Dennis Gaughn of AMR is quoted in InformationWeek with the first viable alternative theory I've seen. (This as opposed to the hysterical or non-Java-related theories that have been thrown against the wall in the last two weeks.) Dennis' thought is that the DoJ is concerned that so many enterprise applications companies use Java and that enterprise applications is a market in which Oracle participates.

His idea is worth considering but I think not for a few reasons:

  • The enterprise-application companies listed are no more dependent on Java than they are on Microsoft (MSFT) .NET.

  • Sun participated in the enterprise applications market too if -- as I hope it would -- DoJ defined enterprise applications more broadly than AMR; DoJ would need to really look at all enterprise software.

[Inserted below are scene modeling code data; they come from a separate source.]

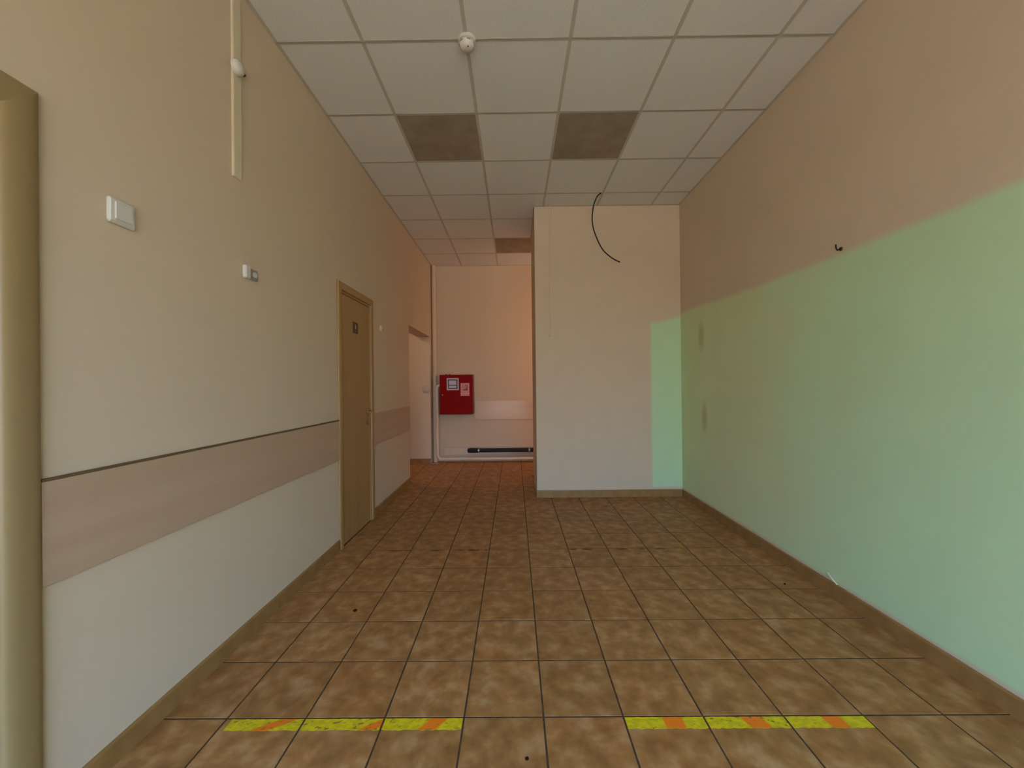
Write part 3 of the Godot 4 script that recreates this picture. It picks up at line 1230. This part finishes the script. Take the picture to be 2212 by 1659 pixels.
# =====================================================================  on the floor
func tape_piece(x0: float, x1: float, z0: float, z1: float, sd: int) -> SurfaceTool:
	var st := mb()
	st.set_smooth_group(-1)
	var n := 28
	var r := RandomNumberGenerator.new()
	r.seed = sd
	var a := []
	var b := []
	for k in n + 1:
		var x := lerpf(x0, x1, k / float(n))
		a.append(Vector3(x, 0, z0 + r.randf_range(-0.0008, 0.0008)))
		b.append(Vector3(x, 0, z1 + r.randf_range(-0.0035, 0.0015)))
	var up := Vector3(0, 0.0006, 0)
	for k in n:
		var u0 := k / float(n)
		var u1 := (k + 1) / float(n)
		tri(st, a[k] + up, a[k + 1] + up, b[k + 1] + up, Vector3.UP, Vector2(u0, 0), Vector2(u1, 0), Vector2(u1, 1))
		tri(st, a[k] + up, b[k + 1] + up, b[k] + up, Vector3.UP, Vector2(u0, 0), Vector2(u1, 1), Vector2(u0, 1))
		quad(st, a[k], a[k + 1], a[k + 1] + up, a[k] + up, Vector3.FORWARD)
		quad(st, b[k], b[k + 1], b[k + 1] + up, b[k] + up, Vector3.BACK)
	return st


func build_floor_marks() -> void:
	var strips := [
		["worn yellow and orange floor tape across the three tiles at the left", -1.1096, [[0.52, 0.76, 0.34, 0.22], [0.86, 1.06, 0.28, 0.27], [0.52, 0.74, 0.14, 0.16]]],
		["bright yellow and orange floor tape across the three tiles at the right", 0.4004, [[0.48, 0.73, 0.0, 0.05], [0.48, 0.74, -0.06, 0.2], [0.47, 0.70, -0.03, 0.03]]],
	]
	for q in 2:
		var s: Array = strips[q]
		var o := base("floor_tape", Vector3(s[1] + TX * 1.5, 0.0002, -1.436))
		tag(o, s[0], "floor tape", "yellow tape strips on the floor")
		for k in 3:
			var p: Array = s[2][k]
			var x0 := TX * (k - 1.5) + 0.004
			var x1 := TX * (k - 0.5) - 0.004
			if q == 0 and k == 0:
				x0 += 0.02
			var st := tape_piece(x0, x1, -0.0275, 0.0215, 90 + q * 3 + k)
			obj("tape_length", st, image_mat(tape_image(200 + q * 30 + k * 7, p[0], p[1], p[2], p[3]), 0.6), o)
	# a leftover scrap and dark glue marks of an older strip
	var sc := tape_piece(-0.02, 0.02, -0.012, 0.012, 77)
	var o2 := obj("tape_scrap", sc, M.scrap)
	o2.position = Vector3(1.239, 0.0002, -2.938)
	tag(o2, "tiny yellow tape scrap left on the floor near the right wall", "tape scrap")
	var marks := base("glue_residue", Vector3(0.1, 0.0002, -2.955))
	tag(marks, "row of dark glue stains along a floor joint where tape was removed", "stain", "", "stuff")
	for p in [[-1.02, 0.075, 0.01], [-0.92, 0.04, 0.007], [-0.72, 0.05, 0.013], [-0.52, 0.03, 0.008], [-0.435, 0.036, 0.017], [-0.395, 0.02, 0.012], [-0.33, 0.012, 0.010], [0.34, 0.03, 0.012], [0.44, 0.045, 0.013], [0.71, 0.05, 0.014], [0.86, 0.03, 0.010], [1.0, 0.05, 0.010]]:
		var st := mb()
		blot(st, p[1], p[2])
		var b := obj("stain", st, M.residue, marks)
		b.position = Vector3(p[0], 0, 0.004)
	# crumbs of dirt
	var spots := [[Vector3(-0.908, 0, -2.165), 0.012, "dark crumb of dirt on a tile before the brown door"], [Vector3(0.03, 0, -1.303), 0.007, "brown crumb on the floor tile between the two tapes"], [Vector3(1.676, 0, -2.42), 0.008, "dark crumb on the floor beside the right plinth"]]
	for s in spots:
		var st := mb()
		pebble(st, s[1])
		var c := obj("crumb", st, M.crumb)
		c.position = s[0]
		tag(c, s[2], "crumb", "crumbs of dirt on the floor")
	var st2 := mb()
	bx(st2, Vector3(-0.05, 0, -0.008), Vector3(0.05, 0.003, 0.008), 0.001)
	var pp := obj("paper_scrap", st2, M.paper)
	pp.position = Vector3(-1.30, 0.0, -6.24)
	pp.rotation.y = 0.25
	tag(pp, "sliver of white paper on the floor at the foot of the corner pipe", "paper")


func blot(st: SurfaceTool, rx: float, rz: float) -> void:
	st.set_smooth_group(-1)
	var n := 14
	var ring := []
	for k in n:
		var t := TAU * k / n
		ring.append(Vector3(cos(t) * rx, 0.0003, sin(t) * rz) * rng.randf_range(0.65, 1.1))
	for k in n:
		var a: Vector3 = ring[k]
		var b: Vector3 = ring[(k + 1) % n]
		a.y = 0.0003
		b.y = 0.0003
		tri(st, Vector3(0, 0.0005, 0), a, b, Vector3.UP)
		quad(st, a, b, Vector3(b.x, 0, b.z), Vector3(a.x, 0, a.z), a + b)


func pebble(st: SurfaceTool, r: float) -> void:
	var prof := [Vector2(r * 0.7, 0), Vector2(r, r * 0.25), Vector2(r * 0.8, r * 0.55), Vector2(r * 0.35, r * 0.7), Vector2(0, r * 0.72)]
	lathe(st, Vector3.ZERO, Vector3.UP, prof, 9)


# =====================================================================  lamps
# square light panel mounted on a surface: glowing diffuser and an area light of its size just in front
func lamp_panel(called: String, label: String, at: Vector3, turn: Vector3, c: Color, energy: float) -> void:
	var o := base(called, at)
	o.rotation = turn
	tag(o, label, "lamp")
	var st := mb()
	bx(st, Vector3(-0.297, -0.297, -0.05), Vector3(0.297, 0.297, 0.0), 0.003)
	obj("housing", st, M.white_plastic, o)
	var g := mat(Color(0.9, 0.9, 0.9), 0.5)
	g.emission_enabled = true
	g.emission = c.linear_to_srgb()
	g.emission_energy_multiplier = energy * 0.3
	st = mb()
	bx(st, Vector3(-0.28, -0.28, -0.054), Vector3(0.28, 0.28, -0.05), 0.001)
	obj("diffuser", st, g, o)
	var l := AreaLight3D.new()
	l.name = "lamp_light"
	l.area_size = Vector2(0.56, 0.56)
	l.light_color = c.linear_to_srgb()
	l.light_energy = energy
	l.area_range = 30.0
	l.shadow_enabled = true
	l.position = Vector3(0, 0, -0.058)
	o.add_child(l)


func build_lamps() -> void:
	lamp_panel("wall_lamp", "lit square wall panel in the corridor behind the projecting wall", Vector3(2.0, 1.9, ZP2), Vector3.ZERO, SIDE_LAMP, SIDE_LAMP_E)
	lamp_panel("ceiling_lamp", "lit square panel under the low ceiling of the left side passage", Vector3(-2.5, 2.69, -5.4), Vector3(-PI / 2, 0, 0), LOBBY_LAMP, LOBBY_LAMP_E)
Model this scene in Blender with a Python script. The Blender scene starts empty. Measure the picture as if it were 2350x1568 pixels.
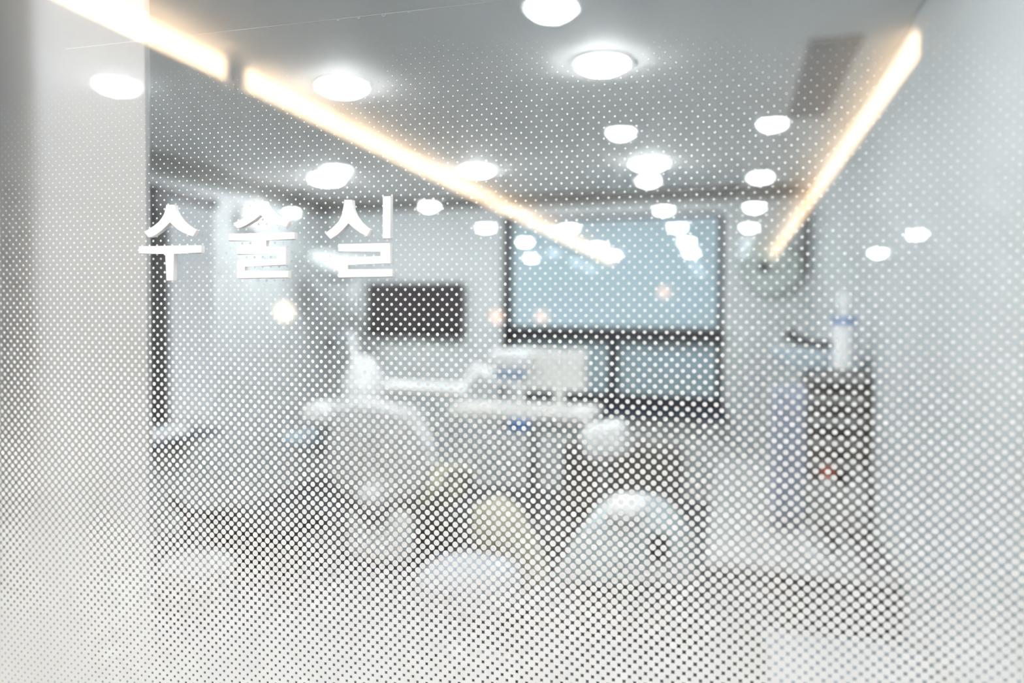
import bpy, bmesh, math, random
from mathutils import Vector, Matrix
random.seed(7)
S = bpy.context.scene
COL = S.collection

# ------------------------------------------------------------------ camera, world, exposure
EYE = Vector((0.0, 0.0, 1.40))
FPX, CX, CY = 1750.0, 1175.0, 784.0          # focal length in pixels of the 2350 px frame
YAW, PITCH, ROLL = math.radians(15.88), math.radians(1.77), 0.0078
GY = 0.704                                    # corridor-side face of the glass
c_, s_ = math.cos(YAW), math.sin(YAW)
F0, R0, U0 = Vector((-s_, c_, 0)), Vector((c_, s_, 0)), Vector((0, 0, 1))
F1 = F0 * math.cos(PITCH) - U0 * math.sin(PITCH)
U1 = U0 * math.cos(PITCH) + F0 * math.sin(PITCH)
R2 = R0 * math.cos(ROLL) + U1 * math.sin(ROLL)
U2 = U1 * math.cos(ROLL) - R0 * math.sin(ROLL)
cam_d = bpy.data.cameras.new('camera')
cam = bpy.data.objects.new('camera', cam_d); COL.objects.link(cam)
M = Matrix((R2, U2, -F1)).transposed().to_4x4(); M.translation = EYE
cam.matrix_world = M
cam_d.sensor_width = 36.0
cam_d.lens = FPX / 2350 * 36.0
cam_d.clip_start = 0.02
cam_d.dof.use_dof = True
cam_d.dof.focus_distance = 0.80
cam_d.dof.aperture_fstop = 1.85
S.camera = cam

W = bpy.data.worlds.new('world'); S.world = W; W.use_nodes = True
W.node_tree.nodes['Background'].inputs[0].default_value = (0.80, 0.90, 1.0, 1)
W.node_tree.nodes['Background'].inputs[1].default_value = 0.6

S.view_settings.view_transform = 'Standard'
S.view_settings.look = 'None'
S.view_settings.gamma = 1.0
S.view_settings.use_curve_mapping = False
S.view_settings.exposure = 1.60
cy = S.cycles
cy.use_denoising = True
cy.sample_clamp_indirect = 0.0
cy.sample_clamp_direct = 0.0
cy.max_bounces = 6; cy.diffuse_bounces = 3; cy.glossy_bounces = 2
cy.transparent_max_bounces = 8
cy.use_adaptive_sampling = True; cy.adaptive_threshold = 0.03; cy.adaptive_min_samples = 20
cy.use_light_tree = False; cy.caustics_reflective = False; cy.caustics_refractive = False

E_OR, E_LOB = 46.0, 96.0                      # lamp radiances: operating room, corridor
E_LED = 9.5

# ------------------------------------------------------------------ pixel -> place
def ray(px, py):
    return (F1 + R2 * ((px - CX) / FPX) - U2 * ((py - CY) / FPX))
def onY(px, py, Y):
    d = ray(px, py); return EYE + d * ((Y - EYE.y) / d.y)
def onZ(px, py, Z):
    d = ray(px, py); return EYE + d * ((Z - EYE.z) / d.z)
def onX(px, py, X):
    d = ray(px, py); return EYE + d * ((X - EYE.x) / d.x)
def depth_px(p):                              # pixels per metre at a place
    return FPX / (p - EYE).dot(F1)
def mirror(p):
    return Vector((p.x, 2 * GY + 0.008 - p.y, p.z))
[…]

  • Dependence on the Java Enterprise Edition (JEE) is receding as newer distributed computing platforms such as Spring and Ruby on Rails gain traction; if by dependence AMR means the enterprise application supplier uses the Java programming language, that's not a big deal.

  • If the issue involved tens of billions of dollars of enterprise software revenue as Dennis surmises, that would not be a "narrow licensing issue" as Oracle's outside counsel stated.

But boy if Dennis is right, and he has a good track record of being right, Oracle lawyers are already getting ready to go to the mattresses. This battle will make the Peoplesoft/DoJ litigation look like a first grader's Little League game. This would not be settled in the near term as Oracle hoped and that would have major IT investment implications.